Records for processing =
★ ★ ★ ★ ★ ★ ★

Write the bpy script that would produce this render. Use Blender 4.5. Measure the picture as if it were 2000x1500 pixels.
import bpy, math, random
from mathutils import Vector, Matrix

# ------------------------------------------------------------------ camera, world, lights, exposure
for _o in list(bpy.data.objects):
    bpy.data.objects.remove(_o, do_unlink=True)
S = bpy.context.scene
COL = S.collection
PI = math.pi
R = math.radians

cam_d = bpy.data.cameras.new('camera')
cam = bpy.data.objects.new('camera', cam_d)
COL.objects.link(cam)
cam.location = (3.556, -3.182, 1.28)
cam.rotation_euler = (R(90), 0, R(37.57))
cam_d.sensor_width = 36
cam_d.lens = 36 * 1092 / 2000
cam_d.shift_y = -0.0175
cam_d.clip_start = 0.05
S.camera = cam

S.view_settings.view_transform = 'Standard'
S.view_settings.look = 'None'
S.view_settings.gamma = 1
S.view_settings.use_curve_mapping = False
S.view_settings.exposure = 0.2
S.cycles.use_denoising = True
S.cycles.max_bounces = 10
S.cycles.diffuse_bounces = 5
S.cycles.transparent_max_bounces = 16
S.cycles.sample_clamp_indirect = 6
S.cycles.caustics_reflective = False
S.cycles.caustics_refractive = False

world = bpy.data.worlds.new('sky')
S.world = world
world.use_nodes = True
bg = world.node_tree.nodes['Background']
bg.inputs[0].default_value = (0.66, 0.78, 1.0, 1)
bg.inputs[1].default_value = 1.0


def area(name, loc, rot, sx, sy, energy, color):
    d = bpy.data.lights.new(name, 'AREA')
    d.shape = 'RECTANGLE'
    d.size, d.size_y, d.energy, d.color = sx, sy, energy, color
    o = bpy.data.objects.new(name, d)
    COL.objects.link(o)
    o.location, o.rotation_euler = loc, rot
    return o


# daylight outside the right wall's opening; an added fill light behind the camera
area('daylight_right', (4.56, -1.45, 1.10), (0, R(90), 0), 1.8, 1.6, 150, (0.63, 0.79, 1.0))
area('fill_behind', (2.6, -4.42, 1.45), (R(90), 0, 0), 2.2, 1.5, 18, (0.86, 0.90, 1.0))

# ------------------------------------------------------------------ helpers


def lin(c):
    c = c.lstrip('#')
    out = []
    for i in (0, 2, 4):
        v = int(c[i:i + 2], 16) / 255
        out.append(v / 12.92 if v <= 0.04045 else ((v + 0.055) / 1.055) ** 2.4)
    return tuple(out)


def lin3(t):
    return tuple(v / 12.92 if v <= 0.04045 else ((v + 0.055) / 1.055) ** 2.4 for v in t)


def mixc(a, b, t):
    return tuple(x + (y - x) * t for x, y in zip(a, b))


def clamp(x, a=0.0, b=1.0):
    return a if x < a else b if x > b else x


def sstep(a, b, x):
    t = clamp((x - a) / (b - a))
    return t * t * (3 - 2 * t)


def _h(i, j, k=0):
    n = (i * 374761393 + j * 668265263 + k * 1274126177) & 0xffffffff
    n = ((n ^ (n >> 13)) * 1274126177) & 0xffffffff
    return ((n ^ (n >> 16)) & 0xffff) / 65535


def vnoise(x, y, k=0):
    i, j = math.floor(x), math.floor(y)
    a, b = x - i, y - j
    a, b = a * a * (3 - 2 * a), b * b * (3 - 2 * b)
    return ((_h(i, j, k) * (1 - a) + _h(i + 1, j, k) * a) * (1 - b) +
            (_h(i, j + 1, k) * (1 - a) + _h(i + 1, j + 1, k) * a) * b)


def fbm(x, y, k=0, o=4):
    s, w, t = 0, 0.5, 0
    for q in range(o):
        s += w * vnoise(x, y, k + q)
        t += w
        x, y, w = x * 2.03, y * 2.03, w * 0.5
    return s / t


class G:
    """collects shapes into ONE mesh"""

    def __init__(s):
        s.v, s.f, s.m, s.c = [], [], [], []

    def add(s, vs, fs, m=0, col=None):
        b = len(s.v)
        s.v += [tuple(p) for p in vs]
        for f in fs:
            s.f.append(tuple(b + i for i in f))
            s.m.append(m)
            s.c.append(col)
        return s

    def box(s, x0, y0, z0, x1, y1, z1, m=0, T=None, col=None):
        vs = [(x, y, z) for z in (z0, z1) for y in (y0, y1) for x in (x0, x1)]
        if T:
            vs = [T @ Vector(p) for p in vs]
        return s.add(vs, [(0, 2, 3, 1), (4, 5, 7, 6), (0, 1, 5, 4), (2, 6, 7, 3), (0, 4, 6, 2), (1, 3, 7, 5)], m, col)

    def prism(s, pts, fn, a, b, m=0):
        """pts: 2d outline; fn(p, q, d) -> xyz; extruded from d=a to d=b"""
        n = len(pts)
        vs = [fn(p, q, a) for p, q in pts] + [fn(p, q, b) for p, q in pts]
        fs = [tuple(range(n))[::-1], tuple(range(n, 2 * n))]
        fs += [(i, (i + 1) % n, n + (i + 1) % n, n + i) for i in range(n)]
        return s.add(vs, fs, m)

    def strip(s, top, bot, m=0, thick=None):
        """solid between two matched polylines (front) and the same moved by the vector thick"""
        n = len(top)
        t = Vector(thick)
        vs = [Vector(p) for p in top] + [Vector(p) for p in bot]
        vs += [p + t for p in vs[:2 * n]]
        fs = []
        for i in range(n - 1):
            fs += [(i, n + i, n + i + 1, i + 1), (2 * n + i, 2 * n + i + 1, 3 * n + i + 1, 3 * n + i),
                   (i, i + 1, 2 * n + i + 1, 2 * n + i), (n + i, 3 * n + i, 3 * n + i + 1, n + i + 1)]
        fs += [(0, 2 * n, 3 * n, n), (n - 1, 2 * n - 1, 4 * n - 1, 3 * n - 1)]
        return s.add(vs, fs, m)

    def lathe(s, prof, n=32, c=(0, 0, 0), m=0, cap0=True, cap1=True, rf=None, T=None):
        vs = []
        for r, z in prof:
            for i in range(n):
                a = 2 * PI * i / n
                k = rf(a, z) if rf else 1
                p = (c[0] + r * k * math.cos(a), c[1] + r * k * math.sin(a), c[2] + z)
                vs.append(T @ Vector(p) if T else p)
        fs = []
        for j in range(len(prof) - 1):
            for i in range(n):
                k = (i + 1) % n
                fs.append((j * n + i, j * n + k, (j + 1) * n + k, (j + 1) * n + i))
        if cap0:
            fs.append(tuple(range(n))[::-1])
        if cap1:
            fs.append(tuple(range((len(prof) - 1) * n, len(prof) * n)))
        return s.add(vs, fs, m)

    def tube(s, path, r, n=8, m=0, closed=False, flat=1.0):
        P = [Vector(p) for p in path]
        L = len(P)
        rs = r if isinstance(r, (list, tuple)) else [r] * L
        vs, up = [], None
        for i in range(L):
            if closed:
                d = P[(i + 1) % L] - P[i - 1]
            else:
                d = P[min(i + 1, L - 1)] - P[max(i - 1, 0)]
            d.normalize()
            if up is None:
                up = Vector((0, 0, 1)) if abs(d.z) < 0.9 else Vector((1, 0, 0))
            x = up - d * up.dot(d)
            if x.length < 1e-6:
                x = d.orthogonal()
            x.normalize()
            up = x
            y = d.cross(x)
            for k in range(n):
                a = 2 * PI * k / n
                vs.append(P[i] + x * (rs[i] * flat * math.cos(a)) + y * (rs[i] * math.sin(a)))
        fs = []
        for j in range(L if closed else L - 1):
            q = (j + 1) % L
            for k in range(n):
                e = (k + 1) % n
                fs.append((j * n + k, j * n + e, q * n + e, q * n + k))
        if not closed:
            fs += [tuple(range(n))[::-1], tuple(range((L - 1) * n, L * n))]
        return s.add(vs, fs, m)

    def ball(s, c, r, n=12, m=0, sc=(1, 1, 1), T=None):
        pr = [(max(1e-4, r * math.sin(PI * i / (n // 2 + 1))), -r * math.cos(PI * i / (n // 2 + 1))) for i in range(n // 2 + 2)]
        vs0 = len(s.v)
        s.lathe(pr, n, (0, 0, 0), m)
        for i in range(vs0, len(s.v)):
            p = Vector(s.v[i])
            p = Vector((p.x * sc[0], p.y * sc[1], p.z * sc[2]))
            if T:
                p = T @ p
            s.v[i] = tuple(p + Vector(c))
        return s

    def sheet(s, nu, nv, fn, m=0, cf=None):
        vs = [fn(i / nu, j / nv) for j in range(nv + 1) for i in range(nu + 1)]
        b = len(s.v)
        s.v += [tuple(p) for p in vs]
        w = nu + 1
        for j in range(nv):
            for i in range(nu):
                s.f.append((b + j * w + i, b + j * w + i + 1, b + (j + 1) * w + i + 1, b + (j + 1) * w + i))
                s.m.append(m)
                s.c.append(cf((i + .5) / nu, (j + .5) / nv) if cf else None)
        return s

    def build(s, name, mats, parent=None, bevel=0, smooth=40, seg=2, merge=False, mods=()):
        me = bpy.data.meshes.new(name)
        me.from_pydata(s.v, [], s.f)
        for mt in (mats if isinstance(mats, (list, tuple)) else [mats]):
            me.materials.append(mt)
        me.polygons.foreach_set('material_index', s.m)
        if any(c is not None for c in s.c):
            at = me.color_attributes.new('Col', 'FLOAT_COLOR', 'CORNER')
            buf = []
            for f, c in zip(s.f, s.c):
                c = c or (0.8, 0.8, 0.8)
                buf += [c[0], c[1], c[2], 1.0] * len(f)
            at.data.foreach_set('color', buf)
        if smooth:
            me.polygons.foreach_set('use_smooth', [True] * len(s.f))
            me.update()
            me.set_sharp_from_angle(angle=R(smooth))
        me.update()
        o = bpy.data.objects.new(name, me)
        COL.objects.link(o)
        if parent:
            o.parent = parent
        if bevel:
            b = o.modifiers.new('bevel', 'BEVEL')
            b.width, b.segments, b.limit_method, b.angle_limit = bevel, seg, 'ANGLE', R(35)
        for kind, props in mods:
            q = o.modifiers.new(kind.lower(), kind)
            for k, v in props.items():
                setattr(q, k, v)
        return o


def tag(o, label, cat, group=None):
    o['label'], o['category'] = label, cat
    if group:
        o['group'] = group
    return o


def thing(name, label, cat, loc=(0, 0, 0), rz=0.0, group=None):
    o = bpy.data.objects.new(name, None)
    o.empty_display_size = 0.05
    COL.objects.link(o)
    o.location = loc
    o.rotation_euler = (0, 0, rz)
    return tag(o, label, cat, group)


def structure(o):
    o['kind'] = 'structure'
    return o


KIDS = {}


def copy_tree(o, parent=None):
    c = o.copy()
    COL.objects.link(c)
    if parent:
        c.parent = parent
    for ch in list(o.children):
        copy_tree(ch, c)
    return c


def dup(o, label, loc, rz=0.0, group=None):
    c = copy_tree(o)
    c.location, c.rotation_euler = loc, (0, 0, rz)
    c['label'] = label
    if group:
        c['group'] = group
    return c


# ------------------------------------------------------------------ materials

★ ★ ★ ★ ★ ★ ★

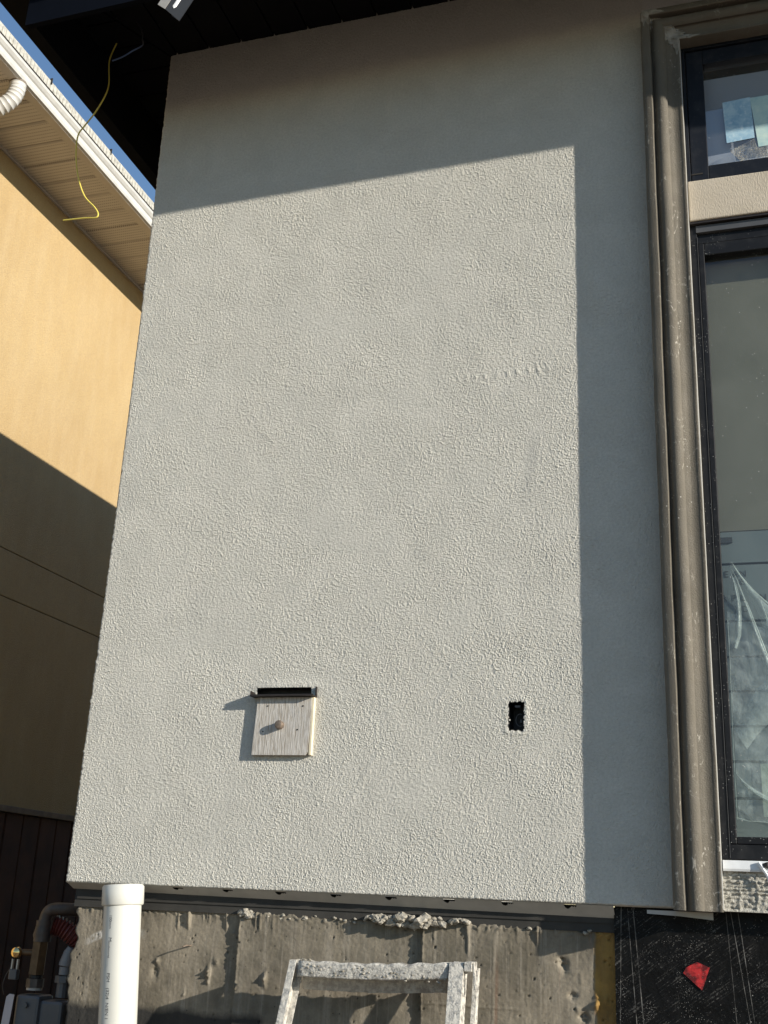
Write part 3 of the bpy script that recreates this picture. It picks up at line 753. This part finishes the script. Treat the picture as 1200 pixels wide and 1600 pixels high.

★ ★ ★ ★ ★ ★ ★

Every line above that contains the word "this" should be reported.

Write the bpy script that would produce this render. Use Blender 4.5. Measure the picture as if it were 2000x1500 pixels.
Write part 3 of the bpy script that recreates this picture. It picks up at line 753. This part finishes the script. Treat the picture as 1200 pixels wide and 1600 pixels high.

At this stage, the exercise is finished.